** start Provided data **

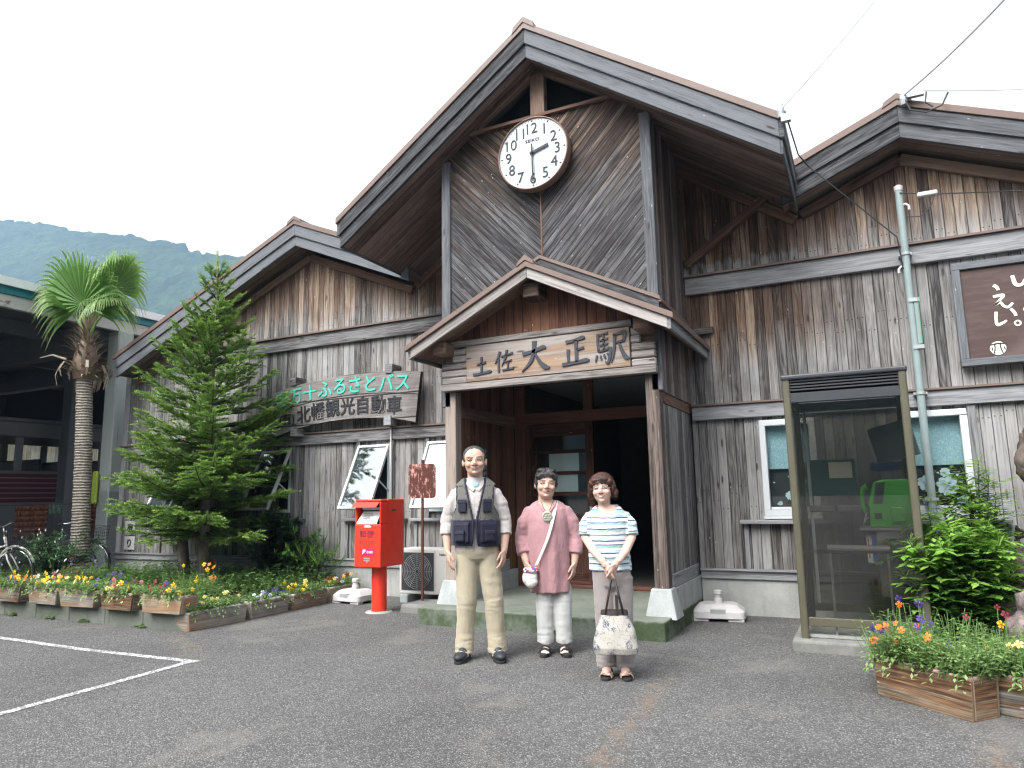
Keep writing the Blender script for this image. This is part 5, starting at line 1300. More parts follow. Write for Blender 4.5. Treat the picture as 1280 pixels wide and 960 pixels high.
def planter(label, loc, rz, L, D, H, flare, mat, rim, rimd=1):
    t = thing('planter_box', label, 'planter', loc, rz); b = MB(); k = flare
    # four flared boards, real thickness
    T = .022; tl, bl = L/2, L/2*(1-k); td, bd = D/2, D/2*(1-k*.6)
    def board(p, q, r_, s_, inn, u):
        P = [Vector(x) for x in (p, q, r_, s_)]; Q = [x+Vector(inn) for x in P]; o = random.uniform(0, 20)
        uv = [(x[u]+o, x[2]) for x in P]
        b.face(P, uv); b.face(Q[::-1], uv[::-1])
        for i in range(4): j = (i+1) % 4; b.face([P[j], P[i], Q[i], Q[j]], [(P[j][u]+o, .0), (P[i][u]+o, .0), (P[i][u]+o, T), (P[j][u]+o, T)])
    board((-bl, -bd, 0), (bl, -bd, 0), (tl, -td, H), (-tl, -td, H), (0, T, 0), 0); board((bl, bd, 0), (-bl, bd, 0), (-tl, td, H), (tl, td, H), (0, -T, 0), 0)
    board((bl+.002, -bd+T, 0), (bl+.002, bd-T, 0), (tl+.002, td-T, H-.004), (tl+.002, -td+T, H-.004), (-T, 0, 0), 1); board((-bl-.002, bd-T, 0), (-bl-.002, -bd+T, 0), (-tl-.002, -td+T, H-.004), (-tl-.002, td-T, H-.004), (T, 0, 0), 1)
    b.box(-bl+.02, bl-.02, -bd+.02, bd-.02, .004, .02, g=0)
    b.build('box', mat, t, bevel=.004)
    r = MB(); a, c = tl-.012, td-.012
    q = .03
    for (x0, x1, y0, y1) in ((-a, a, -c, -c+q), (-a, a, c-q, c), (-a, -a+q, -c+q, c-q), (a-q, a, -c+q, c-q)): r.box(x0, x1, y0, y1, H-.06, H+.012)
    r.build('liner', rim, t, bevel=.006)
    MB().box(-a+.028, a-.028, -c+.028, c-.028, H-.08, H-.03).build('soil', M_soil, t)
    return t
GP = 'planter boxes along the flower bed'
FLAB = 'pansies growing in the planter boxes of the bed'
# front row, on the kerb (x centre, length, colours, wood)
front = [(-3.66, .60, ['crimson', 'crimson', 'yellow', 'violet'], M_planter_o, 'orange-stained planter box at the right end of the kerb row', 'crimson and yellow pansies in the orange-stained planter'),
         (-4.36, .56, ['pink', 'pink', 'yellow', 'cream'], M_planter_o, 'planter box with an orange stain, second from the right end of the kerb row', 'pink and yellow pansies trailing over the second planter'),
         (-5.03, .60, ['yellow', 'cream', 'violet'], M_planter, 'plain grey planter box in the middle of the kerb row', 'sparse yellow and violet pansies in the middle kerb planter'),
         (-5.66, .58, ['yellow', 'yellow', 'white', 'violet'], M_planter, 'speckled grey planter box, fourth from the right on the kerb', 'pale blue and yellow pansies over the speckled grey planter'),
         (-6.36, .60, ['yellow', 'yellow', 'violet', 'orange'], M_planter, 'grey planter box, fifth from the right on the kerb', 'bright yellow pansies in the fifth kerb planter'),
         (-7.15, .66, ['violet', 'yellow', 'orange'], M_planter, 'grey planter box cut off by the left edge', 'violet and orange pansies at the left edge of the kerb row')]
for i, (x, L, cols, mat, l1, l2) in enumerate(front):
    planter(l1, (x, -2.87+.01*math.sin(i*3), .172), R(random.Random(i).uniform(-3, 3)), L, .22, .17, .13, mat, M_pinkrim)
    pansies('pansies', l2, (x, -2.87, .172), 0, L*.95, .24, .14, cols, 15, 40+i, .13)
side_ = [(-2.53, .74, 'grey weathered planter box at the front corner of the bed', ['crimson', 'yellow', 'violet', 'cream'], 'crimson, violet and yellow pansies in the front corner planter'),
         (-1.80, .62, 'long brown planter box, second along the right side of the bed', ['violet', 'white'], 'violet and white pansies in the second side planter'),
         (-1.13, .62, 'dark brown planter box, third along the right side of the bed', ['crimson', 'cream', 'yellow'], 'dark red pansies in the third side planter'),
         (-.46, .62, 'dark brown planter box at the wall end of the right side of the bed', ['yellow', 'white', 'crimson'], 'yellow pansies in the planter nearest the post box')]
for i, (y, L, l1, cols, l2) in enumerate(side_):
    planter(l1, (-3.415, y, 0), R(90+(2 if i else -3)), L, .22, .175, .05, M_planter, M_greyrim)
    pansies('pansies', l2, (-3.42, y, 0), R(90), L*.95, .22, .14, cols, 14, 60+i, .15 if i != 1 else .11, .8)
bedf = [(-4.6, -1.75, ['yellow', 'yellow', 'yellow', 'orange'], 'tall yellow pansies standing in the bed right of the fir trunk', 11, .34), (-5.0, -2.2, ['crimson', 'violet', 'pink'], 'crimson and violet pansies in the bed in front of the fir trunk', 14, .20),
        (-5.75, -2.1, ['yellow', 'violet', 'violet'], 'violet pansies with a few tall yellow ones left of the fir trunk', 16, .26), (-6.3, -2.35, ['pink', 'pink', 'cream'], 'pink pansies in the bed behind the middle kerb planter', 15, .24),
        (-7.0, -2.3, ['yellow', 'yellow', 'white'], 'mass of yellow pansies in the bed near the palm', 20, .26), (-8.0, -2.2, ['violet', 'yellow', 'orange', 'white'], 'mixed violet and yellow pansies at the far left of the bed', 22, .26), (-7.3, -1.5, ['violet', 'white', 'crimson'], 'pale violet pansies in the bed behind the yellow mass', 16, .34)]
for i, (x, y, cols, l, n, h) in enumerate(bedf): pansies('pansies', l, (x, y, .13), 0, .7, .4, .0, cols, n, 80+i, h, .45, False)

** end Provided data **

### Work to complete
Exclude the images and reproduce the remaining data exactly.

### The output
Keep writing the Blender script for this image. This is part 5, starting at line 1300. More parts follow. Write for Blender 4.5. Treat the picture as 1280 pixels wide and 960 pixels high.
def planter(label, loc, rz, L, D, H, flare, mat, rim, rimd=1):
    t = thing('planter_box', label, 'planter', loc, rz); b = MB(); k = flare
    # four flared boards, real thickness
    T = .022; tl, bl = L/2, L/2*(1-k); td, bd = D/2, D/2*(1-k*.6)
    def board(p, q, r_, s_, inn, u):
        P = [Vector(x) for x in (p, q, r_, s_)]; Q = [x+Vector(inn) for x in P]; o = random.uniform(0, 20)
        uv = [(x[u]+o, x[2]) for x in P]
        b.face(P, uv); b.face(Q[::-1], uv[::-1])
        for i in range(4): j = (i+1) % 4; b.face([P[j], P[i], Q[i], Q[j]], [(P[j][u]+o, .0), (P[i][u]+o, .0), (P[i][u]+o, T), (P[j][u]+o, T)])
    board((-bl, -bd, 0), (bl, -bd, 0), (tl, -td, H), (-tl, -td, H), (0, T, 0), 0); board((bl, bd, 0), (-bl, bd, 0), (-tl, td, H), (tl, td, H), (0, -T, 0), 0)
    board((bl+.002, -bd+T, 0), (bl+.002, bd-T, 0), (tl+.002, td-T, H-.004), (tl+.002, -td+T, H-.004), (-T, 0, 0), 1); board((-bl-.002, bd-T, 0), (-bl-.002, -bd+T, 0), (-tl-.002, -td+T, H-.004), (-tl-.002, td-T, H-.004), (T, 0, 0), 1)
    b.box(-bl+.02, bl-.02, -bd+.02, bd-.02, .004, .02, g=0)
    b.build('box', mat, t, bevel=.004)
    r = MB(); a, c = tl-.012, td-.012
    q = .03
    for (x0, x1, y0, y1) in ((-a, a, -c, -c+q), (-a, a, c-q, c), (-a, -a+q, -c+q, c-q), (a-q, a, -c+q, c-q)): r.box(x0, x1, y0, y1, H-.06, H+.012)
    r.build('liner', rim, t, bevel=.006)
    MB().box(-a+.028, a-.028, -c+.028, c-.028, H-.08, H-.03).build('soil', M_soil, t)
    return t
GP = 'planter boxes along the flower bed'
FLAB = 'pansies growing in the planter boxes of the bed'
# front row, on the kerb (x centre, length, colours, wood)
front = [(-3.66, .60, ['crimson', 'crimson', 'yellow', 'violet'], M_planter_o, 'orange-stained planter box at the right end of the kerb row', 'crimson and yellow pansies in the orange-stained planter'),
         (-4.36, .56, ['pink', 'pink', 'yellow', 'cream'], M_planter_o, 'planter box with an orange stain, second from the right end of the kerb row', 'pink and yellow pansies trailing over the second planter'),
         (-5.03, .60, ['yellow', 'cream', 'violet'], M_planter, 'plain grey planter box in the middle of the kerb row', 'sparse yellow and violet pansies in the middle kerb planter'),
         (-5.66, .58, ['yellow', 'yellow', 'white', 'violet'], M_planter, 'speckled grey planter box, fourth from the right on the kerb', 'pale blue and yellow pansies over the speckled grey planter'),
         (-6.36, .60, ['yellow', 'yellow', 'violet', 'orange'], M_planter, 'grey planter box, fifth from the right on the kerb', 'bright yellow pansies in the fifth kerb planter'),
         (-7.15, .66, ['violet', 'yellow', 'orange'], M_planter, 'grey planter box cut off by the left edge', 'violet and orange pansies at the left edge of the kerb row')]
for i, (x, L, cols, mat, l1, l2) in enumerate(front):
    planter(l1, (x, -2.87+.01*math.sin(i*3), .172), R(random.Random(i).uniform(-3, 3)), L, .22, .17, .13, mat, M_pinkrim)
    pansies('pansies', l2, (x, -2.87, .172), 0, L*.95, .24, .14, cols, 15, 40+i, .13)
side_ = [(-2.53, .74, 'grey weathered planter box at the front corner of the bed', ['crimson', 'yellow', 'violet', 'cream'], 'crimson, violet and yellow pansies in the front corner planter'),
         (-1.80, .62, 'long brown planter box, second along the right side of the bed', ['violet', 'white'], 'violet and white pansies in the second side planter'),
         (-1.13, .62, 'dark brown planter box, third along the right side of the bed', ['crimson', 'cream', 'yellow'], 'dark red pansies in the third side planter'),
         (-.46, .62, 'dark brown planter box at the wall end of the right side of the bed', ['yellow', 'white', 'crimson'], 'yellow pansies in the planter nearest the post box')]
for i, (y, L, l1, cols, l2) in enumerate(side_):
    planter(l1, (-3.415, y, 0), R(90+(2 if i else -3)), L, .22, .175, .05, M_planter, M_greyrim)
    pansies('pansies', l2, (-3.42, y, 0), R(90), L*.95, .22, .14, cols, 14, 60+i, .15 if i != 1 else .11, .8)
bedf = [(-4.6, -1.75, ['yellow', 'yellow', 'yellow', 'orange'], 'tall yellow pansies standing in the bed right of the fir trunk', 11, .34), (-5.0, -2.2, ['crimson', 'violet', 'pink'], 'crimson and violet pansies in the bed in front of the fir trunk', 14, .20),
        (-5.75, -2.1, ['yellow', 'violet', 'violet'], 'violet pansies with a few tall yellow ones left of the fir trunk', 16, .26), (-6.3, -2.35, ['pink', 'pink', 'cream'], 'pink pansies in the bed behind the middle kerb planter', 15, .24),
        (-7.0, -2.3, ['yellow', 'yellow', 'white'], 'mass of yellow pansies in the bed near the palm', 20, .26), (-8.0, -2.2, ['violet', 'yellow', 'orange', 'white'], 'mixed violet and yellow pansies at the far left of the bed', 22, .26), (-7.3, -1.5, ['violet', 'white', 'crimson'], 'pale violet pansies in the bed behind the yellow mass', 16, .34)]
for i, (x, y, cols, l, n, h) in enumerate(bedf): pansies('pansies', l, (x, y, .13), 0, .7, .4, .0, cols, n, 80+i, h, .45, False)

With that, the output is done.